12. The matters relevant to the exercise by the Court of a discretion to depart from the rule that costs follow the event as applied to the costs of this appeal do not offer much by way of guidance, and it cannot be said that any of the parties, whether the appellant or the respondents, engaged in any conduct before or during the proceedings which might disentitle that party to costs or entitle the other party to costs. The appeal did not succeed, albeit the appellant did persuade the Court that the trial judge had erred with regard to one matter of legal interpretation which did not on the facts impact upon the practical consequence of the decision on appeal. There is no question of any exaggeration of the claim, and no question that issues were raised which it was not reasonable to pursue.
13. The respondents do not seek any order that the costs of the appeal be awarded to them.
14. The starting point for the consideration of costs is that the order of the trial judge was not reversed, and the proceedings were not reinstated in whole or in part. An “event” for the purpose of the allocation of costs is the obtaining of some or all of the remedies claimed. Success in regard to a point of law may not always result in that party achieving a remedy in that sense, but regard may be had to that factor in the exercise by a court of its general discretion regarding the award of costs.

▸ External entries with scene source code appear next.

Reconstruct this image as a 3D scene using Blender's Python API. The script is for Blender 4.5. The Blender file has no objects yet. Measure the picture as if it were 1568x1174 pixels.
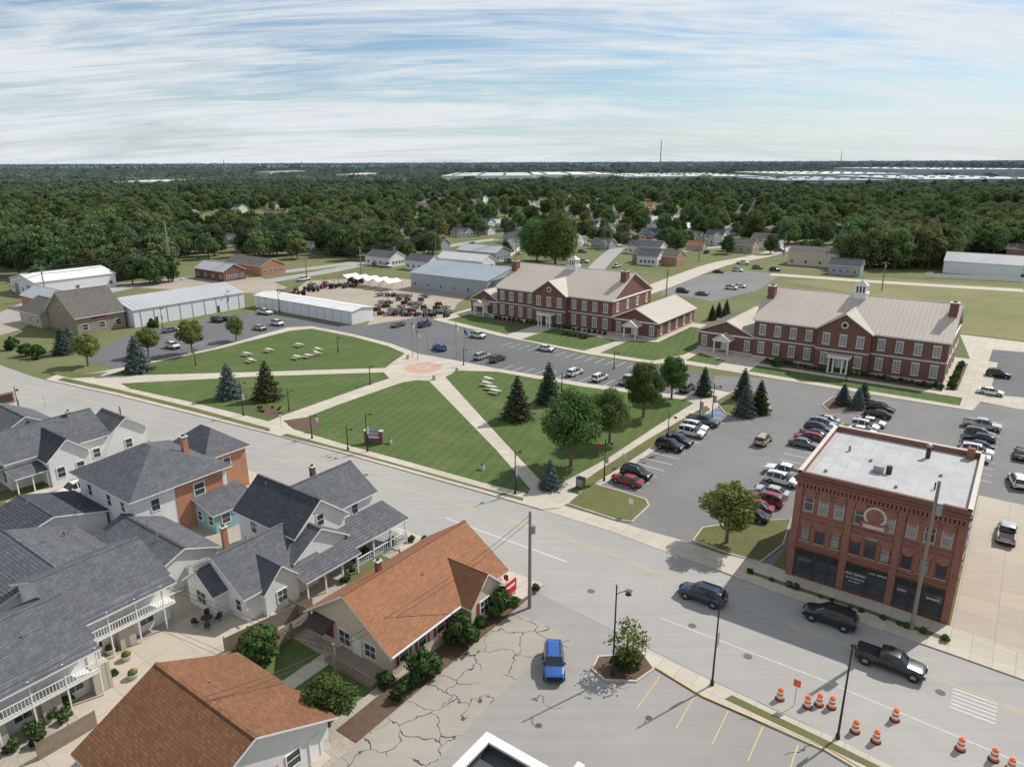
import bpy, bmesh, math, random
import numpy as np
from mathutils import Vector, Matrix
R=random.Random(7)
scene=bpy.context.scene
H=45.0; FP=1087.0; PIT=math.radians(17.3); ROL=math.radians(0.22)
fw=Vector((0,math.cos(PIT),-math.sin(PIT))); r0=Vector((1,0,0)); u0=Vector((0,math.sin(PIT),math.cos(PIT)))
rr=r0*math.cos(ROL)-u0*math.sin(ROL); uu=u0*math.cos(ROL)+r0*math.sin(ROL)
# survey helper: site plan positions (metres) recovered from the aerial photograph by ground intersection
def G(u,v,z=0.0):
    d=fw+rr*((u-784)/FP)+uu*((587-v)/FP); t=(H-z)/(-d.z); return (d.x*t,d.y*t)
def proj(x,y,z=0.0):
    w=Vector((x,y,z-H)); k=w.dot(fw)
    return (784+w.dot(rr)/k*FP, 587-w.dot(uu)/k*FP)
GA=math.radians(-36); c1,s1=math.cos(GA),math.sin(GA)
def PQ(p,q): return (p*c1-q*s1, p*s1+q*c1)
def toPQ(x,y): return (x*c1+y*s1, -x*s1+y*c1)
def GP(u,v,z=0.0): return toPQ(*G(u,v,z))

# ------------------------------------------------------------ materials
MAT={}
def nodes(name):
    m=bpy.data.materials.new(name); m.use_nodes=True; MAT[name]=m
    nt=m.node_tree; b=nt.nodes['Principled BSDF']; return nt,b
def N(nt,t,**k):
    n=nt.nodes.new(t)
    for a,v in k.items(): setattr(n,a,v)
    return n
def mixc(nt,fac,a,b,bt='MIX'):
    n=N(nt,'ShaderNodeMix',data_type='RGBA',blend_type=bt)
    for i,s in ((0,fac),(6,a),(7,b)):
        if isinstance(s,(int,float)): n.inputs[i].default_value=s
        elif isinstance(s,tuple): n.inputs[i].default_value=(*s[:3],1)
        else: nt.links.new(s,n.inputs[i])
    return n.outputs[2]
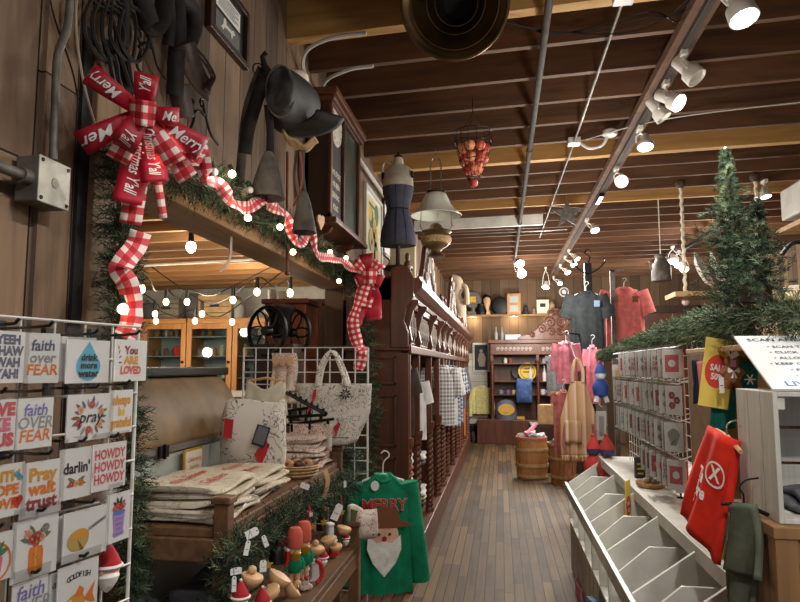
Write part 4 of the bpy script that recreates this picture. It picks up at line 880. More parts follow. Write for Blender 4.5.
# ---------------------------------------------------------------- wire rack of sticker cards, left foreground
P0 = V((-.78, 1.14, 1.68)); ra_ = math.radians(12); RU = V((math.sin(ra_), math.cos(ra_), 0)); RN = V((math.cos(ra_), -math.sin(ra_), 0)); G0 = P0-RN*.11
rk = thing('card_rack', 'pale wire grid rack of sticker cards in the left foreground', 'wire rack', (G0.x, G0.y, 0)); ro = rk.location.copy()
ua = (aP(-60, 310, G0, RN)-G0).dot(RU); ub = (aP(138, 335, G0, RN)-G0).dot(RU); zt = aP(60, 321, G0, RN).z
m = MB('white_metal', ro)
def gpt(u, z): p = G0+RU*u; return V((p.x, p.y, z))
k = 0
while ua+k*.076 <= ub+.001: u = ua+k*.076; m.cyl(gpt(u, .02), gpt(u, zt), .0028, n=5); k += 1
m.cyl(gpt(ub, 0), gpt(ub, zt), .004, n=6)
for k in range(22): m.cyl(gpt(ua, zt-.076*k)+RN*.004, gpt(ub, zt-.076*k)+RN*.004, .0028, n=5)
m.build('grid_panel', rk)
for u in (ua+.1, ub-.05):
    m = MB('black_iron', ro); m.cyl(gpt(u, .015)-RN*.2, gpt(u, .015)+RN*.1, .014, n=8); m.build('foot', rk)
def hook(p):
    m = MB('black_iron', ro); q = p+V((0, 0, .045)); a = q-RN*.115; m.tube([a+V((0, 0, .012)), a, q-RN*.02+V((0, 0, .001)), q+RN*.012+V((0, 0, .003)), q+RN*.02+V((0, 0, .01))], .003, 6); m.box(a+RN*.004, (.012, .02, .03)); m.build('hook', rk)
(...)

15. The appellant did succeed in an important legal issue in the appeal and must be given credit for this, albeit he did not succeed in obtaining the remedy he sought. In recognition of that factor, and noting that the plaintiff did not succeed in reversing the “event” by reason of the appeal, this Court will vary the costs order made in the High Court so that the appellant is to be liable for 70% only of those costs. There is for the same reason to be no order for costs in this Court.
16. An award of costs to the appellant is not justified in the circumstances, and as the appellant was self-represented, his entitlement would be any expenses incurred by him which would be modest in the circumstances.